Juroeng dapat diartikan yaitu: jalan masuk utama dan jalan-jalan kecil lainnya disebuah kampung (gampoeng) di Aceh.
Bale Juroeng dapat diartikan secara bebas yaitu: rumah panggung yang diletakkan di ujung jalan masuk sebuah perkampungan dengan fungsi untuk tempat bertanya, melapor dan pos penjagaan informal yang hampir setiap waktu masyarakat berada di dalamnya.
Mengambil makna kata Bale Juroeng artinya kami relawan peduli lingkungan yang berasal dari Aceh berupaya memberikan informasi lewat kampanye dan mengingatkan kepada kita semua cara-cara pengelolaaan lingkungan secara benar dan bertanggung jawab khususnya di daerah Aceh dan umumnya di Indonesia dan dunia ini.
Pendukung dan Relawan
Pendukung dan Relawan Lingkungan Bale Juroeng
Bale Juroeng adalah benar benar organisasi yang berbasis pada anggota dan relawan.
Bale Juroeng tidak menerima uang dari pemerintah, dunia usaha maupun individu, dan hanya mengandalkan sumbangan atau dana hibah untuk menjamin kemerdekaan beraktivitas.
Dukungan dari pendiri, anggota, relawan, sponsor dan teman memastikan LSM Bale Juroeng bisa melanjutkan kegiatan dibidang lingkungan hidup dan budaya.
Bale Juroeng juga pernah mendapatkan dukungan dari beberapa foundation di dalam dan luar negeri seperti Diakonie Katastrophenhilfi – Germany (DKH), Lauser Faudation (Yayasan Lauser International), dan sponsor lokal.

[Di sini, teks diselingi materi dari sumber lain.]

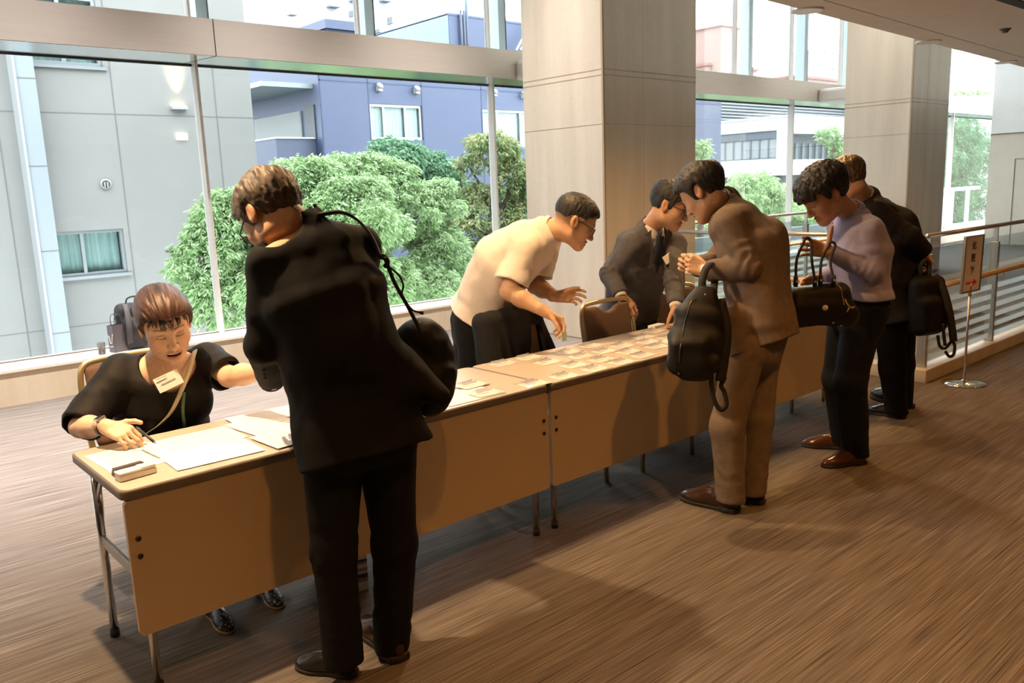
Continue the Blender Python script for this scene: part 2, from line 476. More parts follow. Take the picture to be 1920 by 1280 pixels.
# stone columns
def column(x0, y0, x1, y1, n, bx):
    b = MB(); b.box((x0, y0, 0), (x1, y1, ZH), .012)
    for z in (2.634, 2.582, 2.13):
        t_ = .0022 if z < 2.2 else .004
        b.box((x0-.0012, y0-.0012, z-t_), (x1+.0012, y1+.0012, z+t_), mi=1)
    b.box((x0-.003, y0-.003, 0), (x0+.02, y0+.02, ZH), mi=2)
    xm = (x0+x1)/2-.14
    b.box((xm-.0015, y0-.0012, 0), (xm+.0015, y0+.01, ZH), mi=3)
    struct('column_%d' % n, b, [M_STONE, mat('seam', (.36, .29, .22), .8), mat('arris', (.36, .27, .17), .5), mat('seam pale', (.46, .385, .3), .7)])
    b = MB(); b.box((bx, y1-.05, ZB0-.02), (bx+.75, YBM-.002, ZB0+.20), .045); struct('beam_stub_%d' % n, b, M_ALU)
column(5.425, 2.945, 6.885, 4.07, 1, 5.88)
column(12.09, 2.93, 13.42, 3.96, 2, 12.6)
# downlights in the soffit
lights = []
def lamp_spot(x, y, z, p, col=(1, .52, .15), size=150, rad=.045, name='downlight_bulb', blend=.6):
    l = bpy.data.lights.new(name, 'SPOT'); l.energy = p; l.color = col; l.spot_size = math.radians(size); l.spot_blend = blend
    l.shadow_soft_size = rad
    o = bpy.data.objects.new(name, l); COL.objects.link(o); o.location = (x, y, z); return o
dl0 = None
def downlight(x, y, p, label, group='downlights in the soffit', z=ZC, **k):
    global dl0
    if dl0 is None:
        dl0 = empty('downlight', (x, y, z), label=label, cat='ceiling light', group=group)
        b = MB(); b.lathe([(.10, -.012), (.115, -.012), (.118, -.004), (.118, .0), (.10, .0)], n=32); b.build('trim_ring', mat('lamp ring', (.78, .74, .68), .4), dl0, (0, 0, 0))
        b = MB(); b.lathe([(.001, -.010), (.099, -.010), (.099, -.004), (.001, -.004)], n=32); b.build('diffuser', M_LAMP, dl0, (0, 0, 0))
        o = dl0
    else: o = copy_thing(dl0, (x, y, z), label=label)
    if p: lamp_spot(x, y, z-.02, p, **k)
    return o
# ------------------------------------------------------------------ stairs inside the rail
b = MB()
for i in range(11):
    x = HX0+.02+i*.30; z = -.16*(i+1)
    b.box((x, HY0, z-.16), (x+.32, HY1, z)); b.box((x, HY0+.02, z), (x+.045, HY1-.02, z+.006), mi=1)
struct('stair_flight', b, [noisy('stair carpet', (.30, .225, .16), (.38, .29, .21), 60, .9), mat('nosing', (.78, .74, .66), .35)])
b = MB(); b.box((HX0-.02, HY0-.1, -2.4), (HX1+.2, HY0, -.25)); b.box((HX0-.02, HY1, -2.4), (HX1+.2, HY1+.1, -.25)); b.box((HX0-.2, HY0-.1, -2.4), (HX0-.02, HY1+.1, -.25)); b.box((HX1+.2, HY0-.1, -2.4), (HX1+.4, HY1+.1, -.25))
b.box((HX0-.2, HY0-.1, -2.6), (HX1+.4, HY1+.1, -2.4)); struct('wall_stairwell', b, M_WALLP)
# ------------------------------------------------------------------ kerb and glass balustrade
KX, KY, KZ = 5.655, -.055, .10
b = MB(); b.box((KX, KY, 0), (11.2, KY+.17, KZ), .006); b.box((KX, KY+.17, 0), (KX+.17, 2.945, KZ), .006)
struct('kerb', b, M_STONE2)
def rail_run(p0, p1, posts, label, ends=True):
    """glass balustrade from p0 to p1 on the kerb"""
    p0 = V3(*p0); p1 = V3(*p1); L = np.linalg.norm(p1-p0); d = (p1-p0)/L; nr = V3(-d[1], d[0], 0)
    if nr @ (CAM-p0) < 0: nr = -nr
    root = empty('glass_balustrade', tuple(p0), label=label, cat='balustrade')
    def bx(mb, s0, s1, n0, n1, z0, z1, mi=0, bev=0):
        a = p0+d*s0+nr*n0; c = p0+d*s1+nr*n1
        mb.box((min(a[0], c[0]), min(a[1], c[1]), KZ0+z0), (max(a[0], c[0]), max(a[1], c[1]), KZ0+z1), bev, mi=mi)
    KZ0 = p0[2]
    for s in posts:
        m = MB(); bx(m, s-.02, s+.02, -.035, .035, 0, .86, bev=.004); bx(m, s-.007, s+.007, -.02, .02, .86, .985)
        m.build('post', M_STEEL, root)
    segs = [s for s in posts]
    for a, c in zip(segs, segs[1:]):
        m = MB(); bx(m, a+.03, c-.03, -.006, .006, .02, .90)
        g = m.build('glass_panel', M_RGLASS, root)
        m = MB()
        for z in (.03, .115, .20, .285, .37, .455): bx(m, a+.032, c-.032, .0065, .0085, z, z+.042)
        m.build('frosted_bands', M_FROST, g)
    a = p0+V3(0, 0, .995); c = p1+V3(0, 0, .995)
    m = MB(); m.tube([a-d*.02, a+d*L*.5, c+d*.02], [(.024, .018)]*3, 12); m.build('top_rail', M_STEEL, root)
    a = p0+nr*.085+V3(0, 0, .62); c = p1+nr*.085+V3(0, 0, .62)
    m = MB(); m.tube([a, (a+c)/2, c], .021, 12); h = m.build('handrail', M_WOOD, root)
    for s in posts[1:]:
        q = p0+d*s+V3(0, 0, .62)
        m = MB(); m.tube(bez([q+nr*.03+V3(0, 0, -.05), q+nr*.07+V3(0, 0, -.055), q+nr*.085+V3(0, 0, -.018)], 5), .007, 8)
        m.build('bracket', M_STEEL, h)
    return root
rail_run((5.772, .03, KZ), (11.1, .03, KZ), [.0, 1.37, 2.74, 4.11, 5.3], 'glass balustrade with wooden handrail beside the sign stand')
rail_run((5.74, .16, KZ), (5.74, 2.90, KZ), [.0, 1.36, 2.71], 'glass balustrade running back to the stone column behind the tan suit')
b = MB(); b.box((6.9, 3.02, 0), (12.08, 3.19, KZ)); struct('kerb_far', b, M_STONE2)
rail_run((6.92, 3.1, KZ), (12.06, 3.1, KZ), [.0, 1.28, 2.57, 3.86, 5.13], 'far glass balustrade between the two stone columns')
# small ceiling fittings
c_ = atz(1885, 54, ZC); s_ = empty('smoke_detector', tuple(c_), label='small dark round detector on the ceiling at the upper right', cat='detector')
b = MB(); b.lathe([(.022, -.035), (.03, -.02), (.045, -.008), (.05, 0)], n=20); b.build('sensor_body', mat('sensor grey', (.10, .09, .08), .5), s_, (0, 0, 0))
b = MB(); p_ = atz(1895, 4, ZC); b.box((p_[0]-.6, p_[1]-.07, ZC-.006), (p_[0]+3, p_[1]+.03, ZC+.01)); q_ = b.build('ceiling_slot', M_DARK); tag(q_, 'dark linear air slot in the ceiling at the top right corner', 'air vent')
EX = .28      # outdoor surfaces against the bright sky
_mat, _noisy = mat, noisy
def mat(n, c=(.8, .8, .8), *a, **k): return _mat(n, tuple(q*EX for q in c), *a, **k)
def noisy(n, c0, c1, *a, **k): return _noisy(n, tuple(q*EX for q in c0), tuple(q*EX for q in c1), *a, **k)
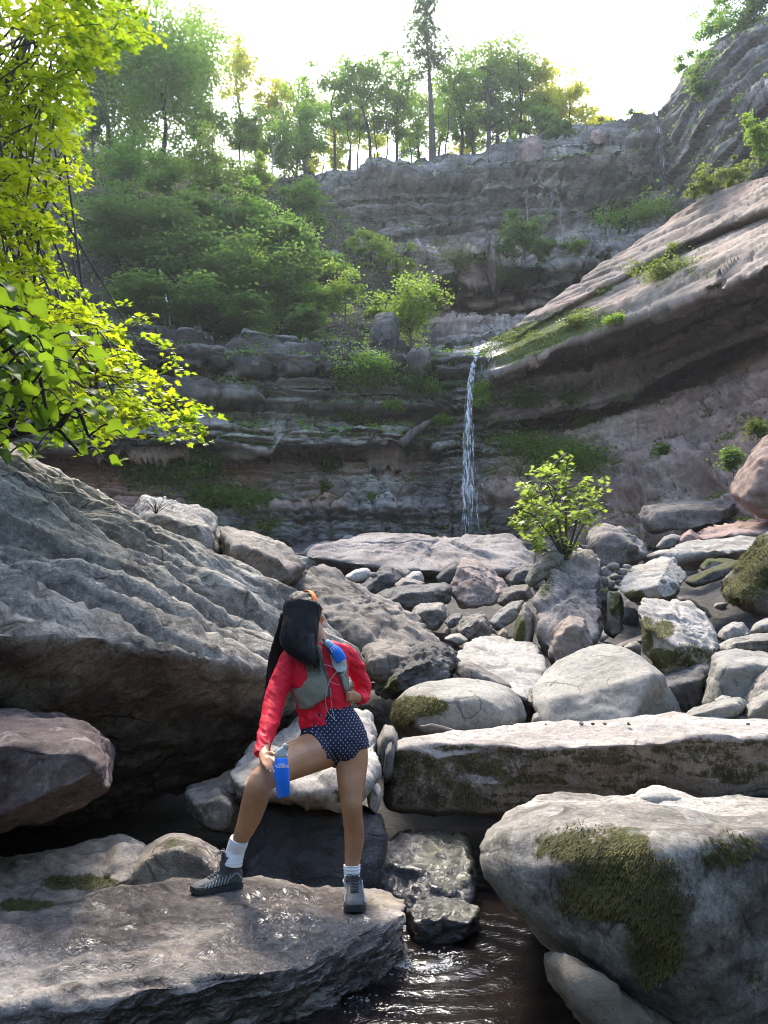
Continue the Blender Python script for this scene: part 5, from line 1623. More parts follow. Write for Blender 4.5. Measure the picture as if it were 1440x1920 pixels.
tree("leafy bright shrub left of the light green bush at the cliff edge", (645, 610, 46.8), 490, (640, 545, 48, 50), 'leaf_light', name="shrub", cat="bush", dens=1.0)
tree("small bright shrub tucked beside the light green bush", (705, 620, 46.6), 540, (702, 580, 30, 34), 'leaf_light', name="shrub", cat="bush", limbs=5)
tree("light green rounded bush near the brink of the lower falls", (772, 656, 46), 492, (765, 575, 58, 70), 'leaf_light', name="shrub", cat="bush", dens=1.1, extra=((805, 560, 26, 30),), cr=0.22)
tree("dark green bush behind the leafy bright shrub", (590, 620, 48), 500, (585, 565, 50, 52), 'leaf_mid', name="shrub", cat="bush")
tree("dull green bush on the slope below the left end of the upper cliff", (620, 560, 58), 440, (615, 500, 42, 48), 'leaf_mid', name="shrub", cat="bush")
tree("pale green shrubs on the shelf left of the dark shelf bush", (700, 500, 63), 410, (698, 462, 50, 36), 'leaf_light', name="shrub", cat="bush", dens=0.8)
tree("olive shrub on the shelf above the light green bush", (745, 520, 62), 455, (740, 490, 44, 26), 'leaf_light', name="shrub", cat="bush", dens=0.8)
tree("dark shelf bush in front of the upper cliff", (985, 495, 65), 385, (980, 440, 46, 48), 'leaf_dark', name="shrub", cat="bush", extra=((1020, 466, 42, 26), (950, 468, 30, 22)), dens=1.1)
for i, (px, py, tp, lab) in enumerate([(1052, 452, 330, "thin bare sapling standing before the upper cliff right of the dark bush"), (990, 410, 355, "thin bare sapling rising out of the dark shelf bush")]):
    r_ = np.random.default_rng(520 + i)
    b = W(px, py, 66)
    top = W(px - 8, tp, 66) - b
    mb = wood((0, 0, -0.5), top, 0.065, [top * r_.uniform(0.6, 0.95) + r_.normal(size=3) * 0.7 for _ in range(5)], r_, limb=0.4)
    o = mb.build("bare_sapling", M['driftwood'])
    o.location = b
    tag(o, lab, "tree")
# ---- trees and bushes on the high wall at the top right
tree("dark tree at the top right corner on the high wall", (1405, 70, 62), -60, (1405, 15, 60, 52), 'leaf_dark', bark='bark_dark')
tree("tree leaning out left of the corner tree on the high wall", (1345, 105, 66), -10, (1345, 45, 42, 48), 'leaf_mid', bark='bark_dark')
tree("sparse grey green tree jutting from the curve of the high wall", (1312, 175, 67), 85, (1300, 120, 36, 42), 'leaf_mid', bark='bark_dark', dens=0.6)
tree("bush clinging to the curved edge of the high wall", (1335, 210, 64), 110, (1338, 158, 44, 52), 'leaf_dark', name="shrub", cat="bush", dens=1.0)
tree("dark vine bush on the high wall above the bright fern bush", (1415, 230, 58), 150, (1420, 190, 40, 36), 'leaf_dark', name="shrub", cat="bush", dens=0.7)
tree("bright green sumac bush at the right edge above the tilted slab", (1425, 300, 38), 205, (1422, 245, 28, 42), 'leaf_light', name="shrub", cat="bush", lsize=0.75, dens=2.4, extra=((1440, 285, 30, 30),))
tree("bright grassy clump along the crest of the tilted slab", (1345, 352, 41), 305, (1345, 335, 52, 22), 'grass', name="shrub", cat="bush", lsize=0.8, dens=2.2, extra=((1300, 358, 28, 14), (1385, 318, 26, 22)))
# ---- plants of the lower cliff and of the boulder field
for lab, px, py, Y, rx, ry, mt, nm in [
        ("broad dark shrub hanging on the lower cliff below its brink", 690, 690, 42.6, 62, 32, 'leaf_mid', "shrub"),
        ("dark shrub on the lower cliff below the broad dark shrub", 770, 712, 43.0, 30, 26, 'leaf_dark', "shrub"),
        ("yellow green fern tuft on the cliff ledge left of the falls", 742, 760, 43.0, 16, 14, 'leaf_light', "fern"),
        ("grassy fringe along the lip of the streaked overhang", 670, 786, 41.9, 52, 9, 'grass', "fern"),
        ("bright fern cluster on the ledge close left of the falls", 832, 788, 42.6, 22, 12, 'bigleaf', "fern"),
        ("green fern cluster under the overhang left of the falls", 800, 720, 43.4, 26, 22, 'leaf_mid', "fern"),
        ("creeping vine on the red band of the lower cliff", 620, 868, 43.3, 44, 16, 'bigleaf', "vine"),
        ("small vine hanging from the creeping vine on the red band", 612, 912, 43.2, 12, 14, 'bigleaf', "vine"),
        ("leafy shrub mass at the foot of the lower cliff, left end", 300, 885, 38.5, 110, 56, 'leaf_light', "shrub"),
        ("dark leafy shrub under the maple at the foot of the cliff", 375, 850, 40.0, 46, 40, 'leaf_mid', "shrub"),
        ("low bright shrubs behind the ridged grey rock", 390, 935, 37.5, 70, 26, 'leaf_light', "shrub"),
        ("mid green shrub at the cliff foot right of the ridged grey rock", 468, 945, 39.5, 56, 34, 'leaf_light', "shrub"),
        ("dry grassy tuft at the cliff foot above the brown blocky rock", 505, 992, 36.0, 50, 24, 'grass', "shrub"),
        ("small bush on the grey block course of the lower cliff", 700, 935, 41.6, 18, 14, 'leaf_mid', "fern"),
        ("leafy bank of ferns right of the falls under the ledge", 965, 838, 41.6, 72, 26, 'leaf_light', "fern"),
        ("broad bushy bank of ferns behind the sapling", 1070, 868, 40.5, 86, 38, 'leaf_light', "fern"),
        ("dark bush under the second ledge right of the falls", 1098, 790, 41.8, 34, 22, 'leaf_light', "fern"),
        ("dark fern clump hanging right of the falls below the slab lip", 985, 745, 42.6, 42, 24, 'leaf_dark', "fern"),
        ("dark fern clump left of a pale patch under the slab lip", 1062, 742, 42.3, 30, 20, 'leaf_dark', "fern"),
        ("green trailing moss bush beside the falls below the slab", 903, 735, 42.6, 16, 36, 'leaf_light', "fern"),
        ("grey green bush beside the rust brown boulder", 1374, 856, 29.0, 25, 32, 'leaf_dark', "shrub"),
        ("little yellow green tuft on the shale wall", 1243, 842, 37.0, 24, 10, 'leaf_light', "fern"),
        ("weedy strip at the right edge above the rust brown boulder", 1420, 805, 30.5, 38, 16, 'grass', "fern"),
        ("small dark tuft high on the shale wall", 1300, 716, 39.0, 20, 9, 'leaf_mid', "fern"),
        ("weeds growing in the crack of the tilted slab", 1255, 512, 36.8, 66, 15, 'grass', "fern"),
        ("fern tuft at the lip of the tilted slab", 1155, 600, 38.6, 24, 10, 'leaf_light', "fern"),
        ("moss and grass tuft on the tilted slab's nose", 1075, 606, 40.6, 40, 9, 'grass', "fern"),
        ("small weeds on the upper face of the tilted slab", 1130, 548, 41.0, 22, 14, 'grass', "fern"),
        ("weeds above the pale patch of the tilted slab", 1265, 470, 38.4, 20, 13, 'grass', "fern"),
        ("green carpet of weeds on the shelf under the upper falls", 1205, 405, 69.0, 84, 16, 'leaf_mid', "shrub"),
        ("bright weeds at the right end of the shelf below the upper cliff", 1085, 463, 68.0, 34, 10, 'leaf_light', "shrub"),
        ("yellowish grass tufts on the edge of the shelf", 860, 492, 63.8, 80, 9, 'grass', "shrub")]:
    h = hit_cliff(px, py)
    if h is not None and abs(h[0].y - Y) < 9 and Y > 34.9 and px < 1395:
        Y = h[0].y - 0.7
    tree(lab, (px, py + ry * 0.7, Y + 0.5), py + ry * 0.1, (px, py, rx, ry), mt, name=nm, cat={"fern": "fern", "vine": "vine"}.get(nm, "bush"), limbs=6, trunk=0.02, depth=0.6, dens=1.9, lsize=0.9, cr=0.36, cflat=0.7, hollow=0.1)


# ---- undergrowth scattered over ledges and slope
def scatter(name, V, F, mask, n, size, mat, r, height=0.3, flat=0.6):
    c = V[F].mean(1)
    e1, e2 = V[F[:, 1]] - V[F[:, 0]], V[F[:, 2]] - V[F[:, 0]]
    fn = np.cross(e1, e2)
    ar = np.linalg.norm(fn, axis=1)
    fn /= ar[:, None] + 1e-9
    px, py = proj(c)
    w = ar * mask(px, py, fn, c)
    ok = (px > -420) & (px < 1600) & (py > -150) & (py < 1100)
    w = w * ok
    if w.sum() <= 0:
        return
    i = r.choice(len(F), n, p=w / w.sum())
    C = V[F[i, 0]] + r.random((n, 1)) * e1[i] + r.random((n, 1)) * e2[i] + fn[i] * r.random((n, 1)) * height * 0.7
    C[:, 2] += r.random(n) * height * 0.5
    t = np.clip(0.5 + 0.9 * pn(C * 0.4, 5) + 0.3 * (r.random(n) - 0.5), 0, 1)
    v, f, tt = leaf_quads(C, size, r, flat, t)
    o = link(name, mesh_np(name, v, f, False, {"tint": tt}), M[mat])
    tag(o, kind='stuff')


rr = np.random.default_rng(77)
scatter("undergrowth", SV, SF, lambda px, py, fn, c: (fn[:, 2] > 0.05) * (0.4 + (pn(c * 0.25, 3) > -0.1)) * (px < 830), 36000, 0.27, "leaf_dark", rr, 1.4)
scatter("undergrowth", LV, LF, lambda px, py, fn, c: (fn[:, 2] > 0.3) * (pn(c * 0.4, 9) > -0.05) * (0.4 + 0.6 * (py < 850)), 26000, 0.16, 'leaf_mid', rr, 0.4)
scatter("undergrowth", RV, RF, lambda px, py, fn, c: (pn(c * 0.45, 12) > 0.02) * ((fn[:, 2] > 0.25) * (py > 740) * 1.0 + 1.2 * blob(px, py, 960, 650, 90, 28) + 0.4 * blob(px, py, 1100, 600, 80, 20)), 15000, 0.13, 'grass', rr, 0.25)
scatter("undergrowth", UV, UF, lambda px, py, fn, c: (fn[:, 2] > 0.45) * (py > 380) * (py < 520) * (pn(c * 0.3, 14) > -0.1) + 1.5 * (fn[:, 2] > 0.3) * (py < 345) * (px > 560), 14000, 0.24, 'leaf_light', rr, 0.5)


# ---- unseen leaf masses added behind the camera to shade the gorge
def unseen_shade_woods():
    r = np.random.default_rng(91)
    C = []
    for k in range(260):
        a = math.radians(r.uniform(95, 445)) 
        an = r.uniform(-2.35, 2.35)                       # measured from -Y
        R = r.uniform(24, 46)
        x, y = R * math.sin(an), -R * math.cos(an)
        if y > 16:
            continue
        H = r.uniform(6, 15)
        q = r.normal(size=(90, 3)) * (2.6, 2.6, 3.4) + (x, y, max(2, H - 4))
        C.append(q)
    C = np.concatenate(C)
    v, f, t = leaf_quads(C, 1.9, r, 0.4)
    o = link("unseen_shade_woods", mesh_np("unseen_shade_woods", v, f, False, {"tint": t}), M['leaf_dark'])
    tag(o, kind='stuff')


unseen_shade_woods()


# ---- leaves near the camera
def maple_leaf(tint):
    tip = [(0, -0.5), (0.10, -0.30), (0.34, -0.38), (0.27, -0.20), (0.52, 0.02), (0.34, 0.04), (0.36, 0.22), (0.14, 0.14), (0.13, 0.3), (0.0, 0.56)]
    pts = tip + [(-x, y) for x, y in tip[1:-1]][::-1]
    V = np.array([(x, y, 0.10 * abs(x) - 0.16 * y * y - 0.08 * x * x) for x, y in pts] + [(0, -0.05, -0.03)])
    n = len(pts)
    F = np.array([(n, i, (i + 1) % n) for i in range(n)])
    return V, F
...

Anggota dan Relawan kami, Foundation Faoundation serta sponsor lokal telah banyak berjasa dalam mendukung kami.
Kegiatan Bale Juroeng
Kegiatan LSM Bale Juroeng Berkelanjutan :
- Mengelola Hutan Kota Langsa seluas 10 hektar sejak tahun 2000 untuk dipersiapkan menjadi Langsa Botanical Garden, lokasi Langsa – Aceh.
- Memonitor perkembangan Reboisasi Pesisir Pantai Kuala Simpang Ulim, luas 45 hektar sumber hibah Diakonie katastrophenhifi – Germany (DKH)
- Memonitor dan Mengelola Pusat Informasi Mangrove seluas 8 Hektar di desa Aramiyah – Kecamatan Birem Bayeun – Kabupaten Aceh Timur, sumber hibah DKH.
- Pendampingan masyarakat di desa Batu Bedulang dalam mengelola hutan Gunung Sangkapane-Kabupaten Aceh Tamiang, sekaligus merawat jaringan pipa air sepanjang 1,5 km sistem gravitasi.